Another feature at Gatun was the dam on the Chagres River that created a man-made lake as a pathway for ships to travel across most of the Isthmus. The Gatun Dam is a key element in the canal design, for it not only allows ships to sail across most of the Isthmus, it provides hydroelectric power for the Canal Zone, including the electrical mechanisms of the canal locks.
Culebra Cut
In July 1906, A.B. Nichols was appointed Office Engineer at Culebra, a position he held until he left Panama in 1914. At Culebra he would have seen the mountain range, nine miles wide and 550 feet high, that proved the most difficult challenge of the canal construction. The design for the channel to be cut through the mountains specified a width of 670 feet at the top. But the sides kept breaking loose and sliding into the trench, and the width at top eventually was almost three times as large. Although the huge American steam shovels could remove five times the amount of material than the machines used by the French could move at the start of the project, only dynamite could break the layers of rock that had to be blasted away. On December 12, 1908, twenty-three workers died when 44,000 pounds of dynamite exploded prematurely. It was the worst accident of the canal project, and happened at Bas Obispo in the Culebra Cut. One of Nichols's notebooks contains reports on the blast by the Superintendent of Construction and by the Electrical Engineer. These photographs show how one of the gigantic steam shovels was thrown completely across the cut and crushed.
Opening Panama Canal
The Panama Canal officially opened on August 15, 1914, only a few days after the outbreak of World War I. A.B. Nichols, who had been involved with the project either directly or indirectly for more than fifteen years, must have witnessed the event. He resigned shortly thereafter from his position as Office Engineer at Culebra, and sailed for the U.S. on the Panama on October 4, 1914.

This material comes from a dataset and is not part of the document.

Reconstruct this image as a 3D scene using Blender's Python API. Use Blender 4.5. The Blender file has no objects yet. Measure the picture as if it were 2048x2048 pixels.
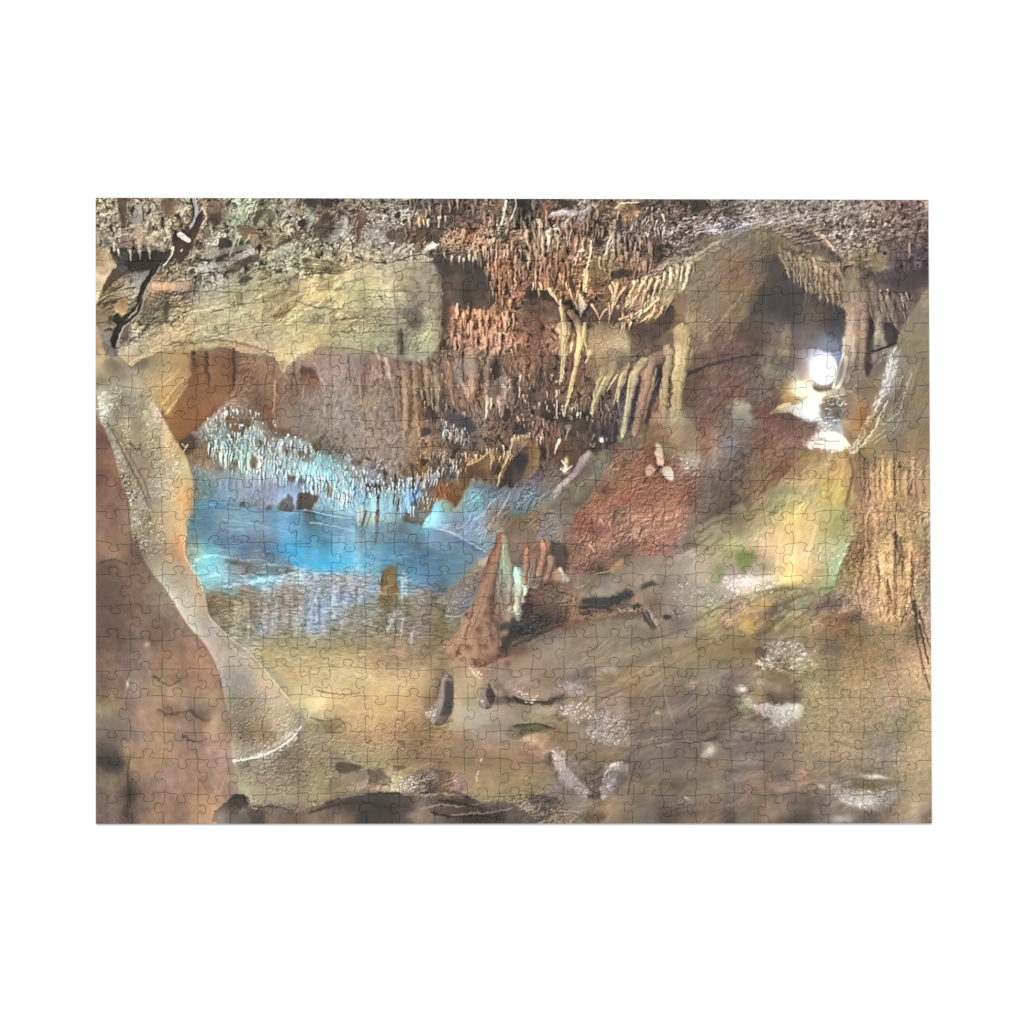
WORLD, LAMP, PRINT_ALBEDO = .8, 306., .84
import math
import numpy as np

# ---------------------------------------------------------------- painter
# The picture printed on the puzzle is painted by code: base tones, shapes,
# strokes and procedural rock textures, in a 773 x 579 unit picture.
UW, UH = 772.8, 578.8            # picture size in units
TW, TH = 193.2, 144.7            # one sixteenth of it: coordinates below are local to such a tile
K = 2                            # pixels per unit
PW, PH = int(UW * K), int(UH * K)
img = np.zeros((PH, PW, 3), np.float32)
off = [0.0, 0.0]
SCL = [1.0]

def t(c, r):
    off[0], off[1] = c * TW, r * TH
    SCL[0] = 1.0

def quarter(c, r):
    """coordinates local to a quarter of the picture, in thirds of a unit or so"""
    off[0], off[1] = c * TW * 2, r * TH * 2
    SCL[0] = TW * 2 / 1092

def hx(s):
    if not isinstance(s, str):
        return np.array(s, np.float32)
    if len(s) == 3:
        s = s[0] * 2 + s[1] * 2 + s[2] * 2
    return np.array([int(s[i:i + 2], 16) / 255 for i in (0, 2, 4)], np.float32)

def pts(s):
    if isinstance(s, str):
        v = np.array(s.split(), float).reshape(-1, 2)
    else:
        v = np.array(s, float).reshape(-1, 2)
    return (v * SCL[0] + off) * K

_perm = np.random.RandomState(7).permutation(512)
_perm = np.concatenate([_perm, _perm, _perm])
_grad = np.random.RandomState(8).rand(512) * 2 * math.pi
_gx, _gy = np.cos(_grad).astype(np.float32), np.sin(_grad).astype(np.float32)

def perlin(x, y, seed=0):
    xi = np.floor(x).astype(np.int32); yi = np.floor(y).astype(np.int32)
    xf = (x - xi).astype(np.float32); yf = (y - yi).astype(np.float32)
    xi = (xi + seed * 37) & 511; yi = (yi + seed * 91) & 511
    u = xf * xf * xf * (xf * (xf * 6 - 15) + 10); v = yf * yf * yf * (yf * (yf * 6 - 15) + 10)
    x1 = (xi + 1) & 511; y1 = (yi + 1) & 511
    def g(a, b, dx, dy):
        h = _perm[_perm[a] + b] & 511
        return _gx[h] * dx + _gy[h] * dy
    n0 = g(xi, yi, xf, yf); n1 = g(x1, yi, xf - 1, yf)
    m0 = g(xi, y1, xf, yf - 1); m1 = g(x1, y1, xf - 1, yf - 1)
    a = n0 + u * (n1 - n0); b = m0 + u * (m1 - m0)
    return (a + v * (b - a)) * 1.5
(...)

Another eyewitness to the event was Ernest Hallen, Official Photographer of the Isthmian Canal Commission. Hallen began photographically documenting the construction process in 1907. The Canal Record, an official weekly newsletter, reported in 1908 that employees could buy his pictures by making written application to the "Office Engineer who will authorize or disapprove the issue or sale of such photographs." The unnamed "Office Engineer" presumably was Nichols, so it not surprising that some of Hallen’s photographs are included in Nichols’s notebooks. These unsigned photographs are probably by Hallen. They show the S.S. Cristobal (right) making a test run through the canal on August 4, 1914, eleven days before the official opening and inaugural passage of the S.S. Ancon (bottom).